Freedom of expression is a fine thing, but I'm sure everybody reading this has, at some point, gazed over the face of the internet - all those clashing feeds and interpretations, that perpetual shimmer of New - and yearned for some way of clubbing and stomping the whole, gorgeous mess back into Stone Age silence. It's a yearning Quote, an unusually well-spoken isometric brawler from London-based Vindit, tackles with bruising force.

In Quote you play Novella, a pugilist princess enslaved by Bliss, velvety-voiced god of Ignorance, and turned loose on a hand-drawn fantasy world in search of renegade thinkers to rough up and books to feed to an obese AI accomplice known as Tatters. These books, tucked away in separately loading dungeons scattered across a series of lurid, fractured environments, are also your means of unlocking new combat moves - a familiar process made ghastly by an upgrades screen that shows you the inside of your ally's stomach, where captured tomes moulder gently till selected for digestion.

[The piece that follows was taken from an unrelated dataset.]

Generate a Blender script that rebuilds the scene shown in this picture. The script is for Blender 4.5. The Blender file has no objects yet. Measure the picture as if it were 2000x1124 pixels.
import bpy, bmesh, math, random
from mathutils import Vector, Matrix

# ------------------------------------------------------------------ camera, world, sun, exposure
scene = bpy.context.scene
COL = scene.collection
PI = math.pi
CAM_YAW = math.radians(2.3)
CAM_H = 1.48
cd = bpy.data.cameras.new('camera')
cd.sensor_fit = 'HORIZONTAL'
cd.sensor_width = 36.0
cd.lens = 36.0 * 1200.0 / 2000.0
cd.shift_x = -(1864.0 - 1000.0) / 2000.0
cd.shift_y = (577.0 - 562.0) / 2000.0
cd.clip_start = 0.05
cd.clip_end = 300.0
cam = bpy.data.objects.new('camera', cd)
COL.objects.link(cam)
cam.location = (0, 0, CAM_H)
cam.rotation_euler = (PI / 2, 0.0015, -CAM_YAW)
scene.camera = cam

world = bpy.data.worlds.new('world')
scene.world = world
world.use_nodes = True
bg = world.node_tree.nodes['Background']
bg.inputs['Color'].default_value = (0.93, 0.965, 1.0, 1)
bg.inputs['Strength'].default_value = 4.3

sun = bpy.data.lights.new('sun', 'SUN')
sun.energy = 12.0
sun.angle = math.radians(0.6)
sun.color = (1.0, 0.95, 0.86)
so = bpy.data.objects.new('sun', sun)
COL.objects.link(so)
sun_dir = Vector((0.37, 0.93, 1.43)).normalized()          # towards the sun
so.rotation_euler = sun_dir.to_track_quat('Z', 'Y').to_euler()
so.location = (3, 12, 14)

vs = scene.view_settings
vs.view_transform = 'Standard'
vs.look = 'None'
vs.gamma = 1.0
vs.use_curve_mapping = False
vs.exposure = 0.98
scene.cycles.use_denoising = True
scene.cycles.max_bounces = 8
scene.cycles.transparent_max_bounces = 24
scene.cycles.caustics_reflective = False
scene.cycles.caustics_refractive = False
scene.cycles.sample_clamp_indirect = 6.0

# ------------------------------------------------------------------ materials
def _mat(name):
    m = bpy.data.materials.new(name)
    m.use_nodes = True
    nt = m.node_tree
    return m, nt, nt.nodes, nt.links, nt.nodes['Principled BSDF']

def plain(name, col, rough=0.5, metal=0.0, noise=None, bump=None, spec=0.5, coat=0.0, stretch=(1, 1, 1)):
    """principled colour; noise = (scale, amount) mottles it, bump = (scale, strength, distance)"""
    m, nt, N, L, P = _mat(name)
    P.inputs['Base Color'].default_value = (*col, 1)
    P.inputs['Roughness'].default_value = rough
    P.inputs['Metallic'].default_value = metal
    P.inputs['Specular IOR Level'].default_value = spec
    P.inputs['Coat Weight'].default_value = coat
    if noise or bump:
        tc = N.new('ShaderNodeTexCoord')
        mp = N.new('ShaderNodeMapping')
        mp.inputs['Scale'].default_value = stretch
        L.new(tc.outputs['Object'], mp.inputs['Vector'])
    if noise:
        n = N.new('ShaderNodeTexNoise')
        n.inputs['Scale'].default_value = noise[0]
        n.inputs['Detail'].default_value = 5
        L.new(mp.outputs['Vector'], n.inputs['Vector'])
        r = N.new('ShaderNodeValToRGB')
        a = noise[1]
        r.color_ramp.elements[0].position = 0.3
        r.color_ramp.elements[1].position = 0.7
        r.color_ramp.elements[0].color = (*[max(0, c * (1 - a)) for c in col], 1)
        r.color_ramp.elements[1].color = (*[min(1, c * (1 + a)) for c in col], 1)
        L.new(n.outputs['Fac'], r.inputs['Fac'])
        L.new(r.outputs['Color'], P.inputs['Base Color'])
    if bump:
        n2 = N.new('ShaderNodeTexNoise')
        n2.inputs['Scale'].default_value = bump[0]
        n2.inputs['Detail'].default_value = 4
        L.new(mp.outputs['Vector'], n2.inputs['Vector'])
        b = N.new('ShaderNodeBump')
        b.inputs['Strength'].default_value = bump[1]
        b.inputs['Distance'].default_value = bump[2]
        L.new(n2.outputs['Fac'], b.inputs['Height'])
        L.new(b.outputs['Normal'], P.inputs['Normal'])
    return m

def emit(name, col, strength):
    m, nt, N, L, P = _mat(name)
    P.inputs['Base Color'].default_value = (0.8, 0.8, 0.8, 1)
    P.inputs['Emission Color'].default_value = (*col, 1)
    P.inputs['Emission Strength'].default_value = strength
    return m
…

It's a nasty little structural critique of the sausage-factory conveyor belt that is "levelling up" in any given RPG - nuance boiled off, the diverse elements of a world melted down into homogeneous "experience points". But beyond that, the game is a meditation on how knowledge at large is often treated more as ammunition than for its own sake. While exploring you can gather trails of letters to form throwaway sentences that lower an associated dungeon's difficulty, filling glands in Novella's hollowed-out cranium with fizzy fluid - a mechanic that evokes the magpie way people debate online, ripping the odd useful phrase or piece of trivia from a book to hammer an argument home with small regard for its context.

If all this sounds too literary for comfort, know that Quote is (so far) a remarkably savage if not especially deep brawler. A toddler in bulbous skirts with a jaunty coral cowl, Novella doesn't look like she'd be much use in a fight, but in practice she's a regular Brownshirt - streaking across the screen to administer a shattering beatdown, the camera rattling under the bombardment as the dynamic score surges to a bullying crescendo. If her fists alone aren't enough, Novella can bat enemies about with an enormous hardbacked volume, in one of the game's more on-the-nose metaphors. Between scraps, you can also hurl the book and teleport to it to cross gulfs, though you'll need to make sure that Tatters can follow.

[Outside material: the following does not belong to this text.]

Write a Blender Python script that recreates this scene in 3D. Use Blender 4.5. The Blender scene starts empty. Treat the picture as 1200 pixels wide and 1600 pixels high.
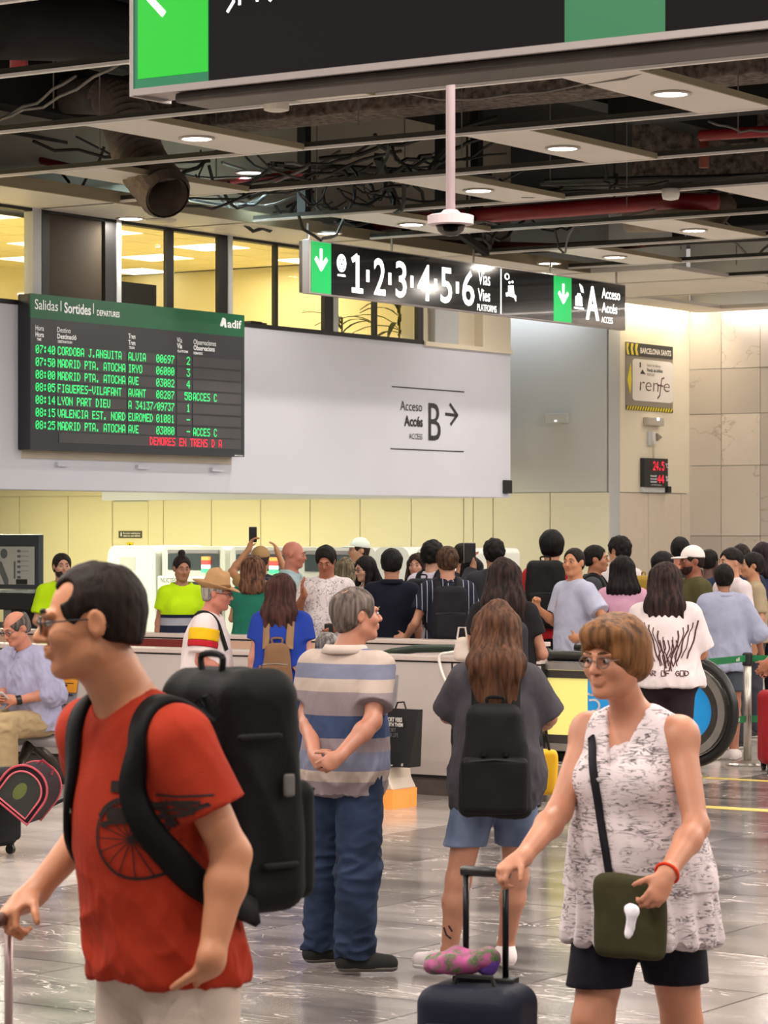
import bpy, math, random
import numpy as np
from mathutils import Vector, Matrix, Euler, noise as mnoise
from mathutils.bvhtree import BVHTree

SC = bpy.context.scene
COL = SC.collection
random.seed(7)
PI = math.pi

# ------------------------------------------------------------------ camera, world, exposure, hall light
F, H0, CX, CZ = 4500.0, 825.0, 600.0, 1.83      # focal length in pixels, horizon row, centre column, eye height
cam_d = bpy.data.cameras.new('camera'); cam = bpy.data.objects.new('camera', cam_d); COL.objects.link(cam)
cam.location = (0, 0, CZ); cam.rotation_euler = (PI / 2, 0, 0)
cam_d.sensor_fit = 'VERTICAL'; cam_d.sensor_height = 36.0; cam_d.sensor_width = 27.0
cam_d.lens = 36.0 * F / 1600.0
cam_d.shift_y = (H0 - 800.0) / 1600.0
cam_d.clip_start = 0.1; cam_d.clip_end = 200
cam_d.dof.use_dof = True; cam_d.dof.focus_distance = 15.0; cam_d.dof.aperture_fstop = 13.0
SC.camera = cam
SC.view_settings.view_transform = 'Standard'; SC.view_settings.look = 'None'
SC.view_settings.gamma = 1.0; SC.view_settings.use_curve_mapping = False
SC.view_settings.exposure = 0.08
SC.cycles.use_denoising = True
SC.cycles.max_bounces = 6; SC.cycles.diffuse_bounces = 3; SC.cycles.glossy_bounces = 3
SC.cycles.transmission_bounces = 4; SC.cycles.sample_clamp_indirect = 4.0

WORLD_STRENGTH = 0.44
w = bpy.data.worlds.new('hall_daylight'); SC.world = w; w.use_nodes = True
bg = w.node_tree.nodes['Background']; bg.inputs[0].default_value = (1.0, 0.90, 0.84, 1); bg.inputs[1].default_value = WORLD_STRENGTH

D1 = Vector((0.83205, -0.55470, 0)); D2 = Vector((0.55470, 0.83205, 0)); AZ = math.atan2(D1.y, D1.x)

def W(a, b, z=0.0): return D1 * a + D2 * b + Vector((0, 0, z))
def P(px, py, Y): return Vector(((px - CX) * Y / F, Y, CZ - (py - H0) * Y / F))
def to_ab(v): return (v.dot(D1), v.dot(D2), v.z)
def pa(px, b):                       # a and distance Y where the plane b=const is met
    k = (px - CX) / F; Y = b / (0.5547 * k + 0.83205); return Y * (0.83205 * k - 0.5547), Y
def pb(px, a):
    k = (px - CX) / F; Y = a / (0.83205 * k - 0.5547); return Y * (0.5547 * k + 0.83205), Y
def pz(py, Y): return CZ - (py - H0) * Y / F

def area(name, loc, size, energy, col=(1, .93, .86), rot=(0, 0, 0), size_y=None, spread=None):
    l = bpy.data.lights.new(name, 'AREA'); l.energy = energy; l.color = col; l.size = size
    if size_y: l.shape = 'RECTANGLE'; l.size_y = size_y
    if spread: l.spread = spread
    o = bpy.data.objects.new(name, l); o.location = loc; o.rotation_euler = rot; COL.objects.link(o)
    return o
# added fill lights over the concourse, out of view, with no fixtures built
HALL = [(-4.6, 3.4), (-4.6, 9.4), (1.2, 9.4), (-12.2, 9.4), (-2.0, 14.5), (-20.0, 14.5), (-2.6, 21.7), (-9.7, 5.3)]
for i, (a_, b_) in enumerate(HALL):
    area('hall_fill_light', W(a_, b_, 4.70), 1.8, 130 if b_ < 12 else 330, (1, .92, .85), (0, 0, AZ), 1.8)

# ------------------------------------------------------------------ materials
MATS = {}
def mat(name, col, rough=0.6, metal=0.0, var=0.0, vscale=8.0, bump=0.0, bscale=60.0, emit=None, estr=1.0, coat=0.0, alpha=None, trans=0.0, stretch=None, spec=None):
    if name in MATS: return MATS[name]
    m = bpy.data.materials.new(name); m.use_nodes = True; nt = m.node_tree; N = nt.nodes; L = nt.links
    bs = N['Principled BSDF']
    bs.inputs['Base Color'].default_value = (*col, 1); bs.inputs['Roughness'].default_value = rough
    bs.inputs['Metallic'].default_value = metal; bs.inputs['Coat Weight'].default_value = coat
    if spec is not None: bs.inputs['Specular IOR Level'].default_value = spec
    if trans: bs.inputs['Transmission Weight'].default_value = trans
    if alpha is not None: bs.inputs['Alpha'].default_value = alpha
    if emit:
        bs.inputs['Emission Color'].default_value = (*emit, 1); bs.inputs['Emission Strength'].default_value = estr
    tc = N.new('ShaderNodeTexCoord'); src = tc.outputs['Object']
    if stretch:
        mp = N.new('ShaderNodeMapping'); mp.inputs['Scale'].default_value = stretch; L.new(src, mp.inputs[0]); src = mp.outputs[0]
    if var:
        n = N.new('ShaderNodeTexNoise'); n.inputs['Scale'].default_value = vscale; n.inputs['Detail'].default_value = 4
        L.new(src, n.inputs['Vector'])
        mx = N.new('ShaderNodeMix'); mx.data_type = 'RGBA'
        mx.inputs[6].default_value = (*[max(0, c * (1 - var)) for c in col], 1); mx.inputs[7].default_value = (*[min(1, c * (1 + var)) for c in col], 1)
        mr = N.new('ShaderNodeMapRange'); mr.inputs[1].default_value = .3; mr.inputs[2].default_value = .7
        L.new(n.outputs['Fac'], mr.inputs[0]); L.new(mr.outputs[0], mx.inputs[0]); L.new(mx.outputs[2], bs.inputs['Base Color'])
    if bump:
        n2 = N.new('ShaderNodeTexNoise'); n2.inputs['Scale'].default_value = bscale; n2.inputs['Detail'].default_value = 3
        L.new(src, n2.inputs['Vector'])
        bp = N.new('ShaderNodeBump'); bp.inputs['Strength'].default_value = bump; bp.inputs['Distance'].default_value = 0.01
        L.new(n2.outputs['Fac'], bp.inputs['Height']); L.new(bp.outputs[0], bs.inputs['Normal'])
    MATS[name] = m
    return m
def lin(h):
    h = h.lstrip('#'); v = [int(h[i:i + 2], 16) / 255 for i in (0, 2, 4)]
    return tuple(c / 12.92 if c <= .04045 else ((c + .055) / 1.055) ** 2.4 for c in v)

M_white = mat('painted_white', lin('d3d6e2'), .55, var=.03, vscale=.8, bump=.03, bscale=20)
M_cream = mat('cream_wall', lin('e9dfc9'), .55, var=.03, vscale=.7)
M_panel = mat('cream_panel', lin('e6e0cc'), .4, var=.02, vscale=.6)
M_greywall = mat('grey_wall', lin('c9cccd'), .6, var=.03, vscale=.6)
M_dark = mat('black_metal', (.012, .012, .012), .5)
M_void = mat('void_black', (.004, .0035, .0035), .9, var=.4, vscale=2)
M_sprayed = mat('sprayed_fireproofing', lin('6d6158'), .95, var=.7, vscale=16, bump=1.0, bscale=26)
M_duct = mat('galvanised_duct', lin('6b6763'), .45, .5, var=.3, vscale=3)
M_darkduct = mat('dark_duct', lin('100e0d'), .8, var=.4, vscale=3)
M_red = mat('red_pipe', lin('8c1c22'), .4, var=.15, vscale=3)
M_cable = mat('dark_cable', (.02, .018, .016), .6)
M_cableg = mat('grey_cable', lin('77726d'), .6)
M_rail = mat('white_rail', lin('f6f1ea'), .35)
M_railside = mat('olive_rail_side', lin('39362c'), .6)
M_cpanel = mat('ceiling_panel', lin('f0e9df'), .5, var=.03, vscale=1.5)
M_cedge = mat('panel_edge', lin('a89c7e'), .7)
M_steel = mat('brushed_steel', lin('b9b4ac'), .3, .9, var=.08, vscale=12)
M_steeld = mat('dark_steel', lin('5a5550'), .35, .8, var=.15, vscale=6)
M_seat = mat('perforated_seat_metal', lin('a5a2a4'), .42, .5, var=.05)
M_rubber = mat('black_rubber', (.01, .01, .01), .35)
M_board = mat('board_charcoal', lin('33363e'), .35)
M_boardrow = mat('board_row', lin('4b4a4e'), .4, var=.08, vscale=4)
M_gloss = mat('sign_black', (.008, .008, .009), .12, coat=.4)
M_bigblack = mat('big_sign_face', lin('141115'), .6, bump=.04, bscale=90, spec=.12)
M_signframe = mat('sign_frame_aluminium', lin('a39a98'), .4, .6)
M_green = mat('board_green', lin('0d6b45'), .4)
M_led = mat('green_led', (.0, .3, .1), .5, emit=(.05, 1.0, .22), estr=1.25)
M_ledr = mat('red_led', (.3, .0, .02), .5, emit=(1.0, .02, .05), estr=1.6)
M_wht = mat('sign_white', (.8, .8, .8), .5, emit=(1, 1, .98), estr=.30)
M_lit = mat('lit_white', (.9, .9, .9), .5, emit=(1, 1, .97), estr=1.6)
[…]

The game looks both handsome and horrendous, its floating architecture littered with mangled bodies and pop motifs, like a Hieronymous Bosch painting of the E3 show floor after a brisk day's trading. Memorable sights include an underground printing operation where penguins, ice cream cones and elephants are squished to create different shades of ink, and a gigantic, sleeping frog who holds up a section of the level, its breath roaring in your ears as you pass. Having completed the first chapter and mooched about a little in the second - where fishermen dangle hooks into the swirling heavens in hopes of snaring a stray fact - I'm eager to see what awaits further into the game.

I'm also keen to find out more about Bliss, your overlord, whose divine missives thrust themselves across the view like Slack messages from a particularly obnoxious line manager. Bliss is very much a pantomime villain, chuckling as you pound hapless authors into paste, but again, there's something disturbingly relatable about his desire to purge his kingdom of unrestrained thought and chatter, grinding away at its exhausting capacity for self-expression. As coder and designer Robin Lacey tells me: "If you are surrounded by fragments of knowledge and it's all nonsense, how do you construct yourself? And is that a way to live?" Punching probably isn't the best answer to that question, but it's certainly cathartic.

Disclaimer: Eurogamer contributors Alec Meer and Daniel Griliopoulos have written material for Quote.